Supporting Actress, Comedy Series: Kristin Chenoweth, “Pushing Daisies,” ABC.

Miniseries: “Little Dorrit” PBS.

Made-for-TV Movie: “Grey Gardens,” HBO.

Actor, Miniseries or Movie: Brendan Gleeson, “Into the Storm,” HBO.

Actress, Miniseries or Movie: Jessica Lange, “Grey Gardens,” HBO.

Supporting Actor, Miniseries or Movie: Ken Howard, “Grey Gardens,” HBO.

Supporting Actress, Miniseries or Movie: Shohreh Aghdashloo, “House of Saddam,” HBO.

Directing for a Comedy Series: “The Office: Stress Relief,” Jeff Blitz, NBC.

Directing for a Drama Series: “ER: And in the End,” Rod Holcomb, NBC.

Directing for a Variety, Music, or Comedy Series: “American Idol: Show 833 (The Final Three),” Bruce Gowers, Fox.

Directing for a Miniseries, Movie, or Dramatic Special: “Little Dorrit: Part 1,” Dearbhla Walsh, PBS.

Variety, Music, or Comedy Series: “The Daily Show With Jon Stewart,” Comedy Central.

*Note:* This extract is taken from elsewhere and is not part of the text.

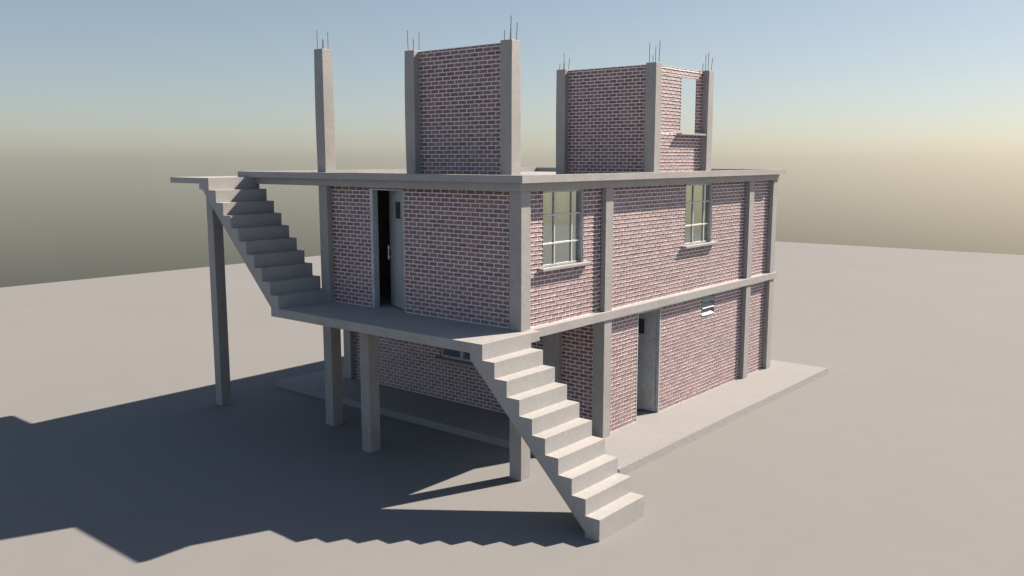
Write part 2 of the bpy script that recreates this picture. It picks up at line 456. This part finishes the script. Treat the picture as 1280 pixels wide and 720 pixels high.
# ground floor front window
f = MB(); t = .05; yf0, yf1 = 2.79 + .03, 2.79 + .09
X0, X1, Zb, Zt = -4.76, -3.47, 1.085, 2.0
f.box(X0, X0 + t, yf0, yf1, Zb, Zt); f.box(X1 - t, X1, yf0, yf1, Zb, Zt); f.box(X0 + t, X1 - t, yf0, yf1, Zb, Zb + t); f.box(X0 + t, X1 - t, yf0, yf1, Zt - t, Zt)
w3 = f.build('window', M['frame'], house, .003)
m_ = MB(); m_.box(-4.13, -4.05, yf0 - .005, yf1, Zb + t, Zt - t); m_.build('mullion', M['frame'], w3, .003)
gl = MB(); gl.box(X0 + t, -4.13, yf0 + .03, yf0 + .036, Zb + t, Zt - t); gl.build('pane', M['glass'], w3)
gl = MB(); gl.box(-4.05, X1 - t, yf0 + .03, yf0 + .036, Zb + t, Zt - t); gl.build('pane', M['glass'], w3)
sill(w3, X0 - .12, X1 + .12, 2.79 - .16, 2.79 + .03, Zb - .075, Zb)

# doors ----------------------------------------------------------------------------------------------
def leaf(hx, hy, dx, dy, z0, z1, wid, win, handle_side, mname='door'):
    """leaf hinged at (hx, hy), running along (dx, dy); win = (u0, u1, z0, z1) screen panel"""
    L = math.hypot(dx, dy); dx, dy = dx / L, dy / L
    nx, ny = -dy, dx
    T = .04
    P = lambda u, d, z: (hx + dx * u + nx * d, hy + dy * u + ny * d, z)
    def pbox(b, u0, u1, d0, d1, za, zb):
        p = [P(u, d, z) for z in (za, zb) for d in (d0, d1) for u in (u0, u1)]
        for q in ((0, 2, 3, 1), (4, 5, 7, 6), (0, 1, 5, 4), (2, 6, 7, 3), (0, 4, 6, 2), (1, 3, 7, 5)):
            b.face([p[k_] for k_ in q])
    b = MB(); u0, u1, za, zb = win
    pbox(b, 0, u0, 0, T, z0, z1); pbox(b, u1, wid, 0, T, z0, z1)
    pbox(b, u0, u1, 0, T, z0, za); pbox(b, u0, u1, 0, T, zb, z1)
    o = b.build('door', M[mname], house)
    b = MB(); pbox(b, u0, u1, T * .3, T * .6, za, zb); b.build('peep_panel', M['dark'], o)
    b = MB()
    uh = wid - .06; zc = z0 + (z1 - z0) * .46
    for s_ in handle_side:
        d_ = -.055 if s_ < 0 else T + .055
        e_ = -.002 if s_ < 0 else T + .002
        b.tube(P(uh, d_, zc - .15), P(uh, d_, zc + .15), .014, 8)
        b.tube(P(uh, e_, zc - .09), P(uh, d_, zc - .09), .010, 8); b.tube(P(uh, e_, zc + .09), P(uh, d_, zc + .09), .010, 8)
    b.build('handle', M['bar'], o)
    return o
# upper door, front: frame then leaf swung inward
d1 = leaf(-3.135, FY + .09, -.83, .36, ZB + .022, 5.135, .90, (.22, .55, 4.56, 4.90), (1, -1))
d1['label'] = 'grey steel door on the first floor standing half open'
f = MB()
f.box(-4.10, -4.015, FY - .012, FY + .13, ZB, 5.163); f.box(-3.135, -3.102, FY + .004, FY + .13, ZB, 5.163); f.box(-4.015, -3.135, FY - .012, FY + .13, 5.135, 5.163)
f.build('door_frame', M['frame'], d1, .003)
# lower door, sunny side
d2 = leaf(SX - .07, 5.02, -.977, -.19, ZP + .03, 2.45, .92, (.27, .56, 1.86, 2.20), (-1,))
d2['label'] = 'rust stained steel door on the ground floor standing wide open'
f = MB()
f.box(SX - .13, SX + .004, 5.035, 5.083, ZP, 2.473); f.box(SX - .13, SX - .004, 4.102, 4.145, ZP, 2.473); f.box(SX - .13, SX - .004, 4.145, 5.035, 2.452, 2.473)
f.build('door_frame', M['frame'], d2, .003)

# louvre vent ----------------------------------------------------------------------------------------
f = MB(); y0, y1, z0, z1 = 7.0, 7.64, 1.965, 2.49
f.box(SX - .13, SX - .02, y0, y0 + .02, z0, z1); f.box(SX - .13, SX - .02, y1 - .02, y1, z0, z1)
f.box(SX - .13, SX - .02, y0 + .02, y1 - .02, z0, z0 + .015); f.box(SX - .13, SX - .02, y0 + .02, y1 - .02, z1 - .015, z1)
vent = f.build('vent', M['frame'], house, .002); vent['label'] = 'small vent of three tilted pale slats'
for q in range(3):
    zt = z1 - .014 - q * .170; b = MB()
    b.prism([(SX - .100, zt), (SX - .094, zt - .010), (SX + .008, zt - .128), (SX + .014, zt - .116)][::-1], y0 + .022, y1 - .022)
    b.build('slat', M['louvre'], vent)

# staircases -----------------------------------------------------------------------------------------
RI = .27
YS0, YS1 = -1.2585, .052
X0, TR = .191, .2656
def flight2(xs, zs, zlast, soffit, head, y0, y1, label):
    """xs/zs: nosings from the top; head: points left of the first nosing going down to the soffit; soffit: down to the last riser foot"""
    n_ = len(xs)
    rise = zs[0] - zs[1]
    line = [(xs[i], zs[i] - rise) for i in range(n_ - 1)] + [(xs[-1], zlast)]
    # body: head, soffit, foot of last riser, back along the waist line, first nosing
    prof = head + soffit + [(xs[-1], zlast), (xs[-2] + .0, zs[-2] - rise)] + [(xs[0], zs[0] - rise), (xs[0], zs[0])]
    b = MB(); b.prism(prof, y0, y1)
    root = b.build('staircase', M['concrete_stair'], house); root['label'] = label
    for i in range(1, n_):
        s = MB(); zl = zs[i] - rise if i < n_ - 1 else zlast
        s.prism([(xs[i - 1], zs[i]), (xs[i], zl), (xs[i], zs[i])], y0, y1)
        s.build('step', M['concrete_stair'], root)
    return root
lx = [X0 + i * TR for i in range(10)]; lz = [ZB + .002 - i * RI for i in range(10)]
flight2(lx, lz, Z0, [(2.309, .012), (2.309, Z0)], [(-.085, ZB + .002), (-.085, 2.415)], YS0, YS1, 'lower concrete staircase from the ground up to the balcony')
# upper flight with its landing
ux = [-7.813 + i * .2643 for i in range(10)]; uz = [ZR - i * .265 for i in range(10)]
up = flight2(ux, uz, 2.519, [(-5.69, 2.70), (-5.69, 2.519)], [(-8.19, ZR), (-8.19, 5.098), (-8.08, 5.090), (-8.02, 5.055), (-7.985, 5.0)], YS0 + .004, .052, 'upper concrete staircase from the balcony to the roof')
b = MB(); b.box(-9.39, -8.19, YS0 + .004, .052, 5.222, ZR); b.box(-9.39, -7.875, .052, 1.53, 5.222, ZR); b.build('landing', M['concrete_stair'], up)

# ------------------------------------------------------------------ light
SUN = Vector((.432, 1.074, 1.0)).normalized()
elev = math.asin(SUN.z); az = math.atan2(SUN.x, SUN.y)       # from +Y towards +X
world = bpy.data.worlds.new('World'); scene.world = world; world.use_nodes = True
nt = world.node_tree; bg = nt.nodes['Background']
sky = nt.nodes.new('ShaderNodeTexSky'); sky.sky_type = 'NISHITA'; sky.sun_disc = False
sky.sun_elevation = elev; sky.sun_rotation = az
sky.altitude = 0; sky.air_density = .9; sky.dust_density = .7; sky.ozone_density = 1.3
soft = nt.nodes.new('ShaderNodeGamma'); soft.inputs[1].default_value = .76      # softer contrast between zenith and horizon
hs = nt.nodes.new('ShaderNodeHueSaturation'); hs.inputs['Saturation'].default_value = .93
nt.links.new(sky.outputs[0], soft.inputs[0]); nt.links.new(soft.outputs[0], hs.inputs['Color']); nt.links.new(hs.outputs[0], bg.inputs[0]); bg.inputs[1].default_value = .0665
sd = bpy.data.lights.new('sun', 'SUN'); sd.energy = 5.0; sd.angle = R(.53); sd.color = (1, .86, .71)
so = bpy.data.objects.new('sun', sd); col.objects.link(so); so.location = (6, 16, 15)
so.rotation_euler = SUN.to_track_quat('Z', 'Y').to_euler()

# ------------------------------------------------------------------ camera
yaw, pitch, roll = .69321, .1444, -.0008
cam = bpy.data.cameras.new('camera'); co_ = bpy.data.objects.new('camera', cam); col.objects.link(co_)
cam.sensor_fit = 'HORIZONTAL'; cam.sensor_width = 36; cam.lens = 1116.46 / 1280 * 36; cam.clip_end = 2000; cam.clip_start = .1
fwd = Vector((-math.sin(yaw) * math.cos(pitch), math.cos(yaw) * math.cos(pitch), -math.sin(pitch)))
rt = Vector((math.cos(yaw), math.sin(yaw), 0)); upv = rt.cross(fwd)
r2 = rt * math.cos(roll) + upv * math.sin(roll); u2 = -rt * math.sin(roll) + upv * math.cos(roll)
mw = Matrix((r2, u2, -fwd)).transposed().to_4x4(); mw.translation = Vector((9.8893, -12.1559, 5.7759))
co_.matrix_world = mw; scene.camera = co_

scene.view_settings.view_transform = 'Standard'; scene.view_settings.look = 'None'
scene.view_settings.exposure = 1.17; scene.view_settings.gamma = 1
scene.cycles.max_bounces = 8; scene.cycles.use_denoising = True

Reality-Competition Program: “The Amazing Race,” CBS.

Writing for a Comedy Series: “30 Rock: Reunion,” Matt Hubbard, NBC.

Writing for a Drama Series: “Mad Men: Meditations in an Emergency,” Kater Gordon and Matthew Weiner, AMC.

Writing for a Variety, Music, or Comedy Series: “The Daily Show With Jon Stewart,” Comedy Central.

Writing for a Miniseries, Movie, or Dramatic Special: “Little Dorrit,” Andrew Davies, PBS.

Host, Reality or Reality-Competition Program: Jeff Probst, “Survivor,” CBS.

Original Music and Lyrics: “81st Annual Academy Awards: Song Title: Hugh Jackman Opening Number,” ABC.